Thursday, 21 February 2008

what's the problem?

It sometimes seems as though skeptics and atheists constantly face being put on the defensive by the question "but where's the harm?" We usually cite some of the many atrocities committed by varieties of believer or scammer. But in fact, the question confuses me. In what way could anyone consider that a world in which people routinely behave irrationally would be better than one in which they do not? The benefits of rational thought and the costs of the irrational are simply self evident and I'm not sure this question even deserves an answer.

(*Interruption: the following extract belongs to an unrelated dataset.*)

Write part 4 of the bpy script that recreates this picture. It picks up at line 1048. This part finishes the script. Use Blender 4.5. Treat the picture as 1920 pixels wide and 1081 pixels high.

Compare this to the answers generally given to the opposing case: "where's the harm in skepticism?" The claimed consequences of skepticism are almost always dire (hellfire, chronic ill-health, death of oneself or a loved one through failure to pass on a chain letter etc.) and always need to be meticulously spelled out. This is precisely because it is not rational that these consequences should follow this cause.

I suspect that people really only ask this question because answering it forces others to cite specific examples, which can always be argued against ("yes, but the church does lots of good, too" or "yes, Uri Geller might have been conning us all for decades, but that nice Silvia Brown is the genuine article.") This makes it seem as though the questioner is being magnanimous in conceding that there might be one or two cases where something bad has come from some brand or other of nonsense, but that the skeptic is unreasonable in suggesting these scant examples accurately summarise that whole area.

In the future, I'm not going to allow myself to fall into this trap. I think the correct response to the question is to throw the ball back into the questioner's court: why are they suggesting that irrationality is a virtue?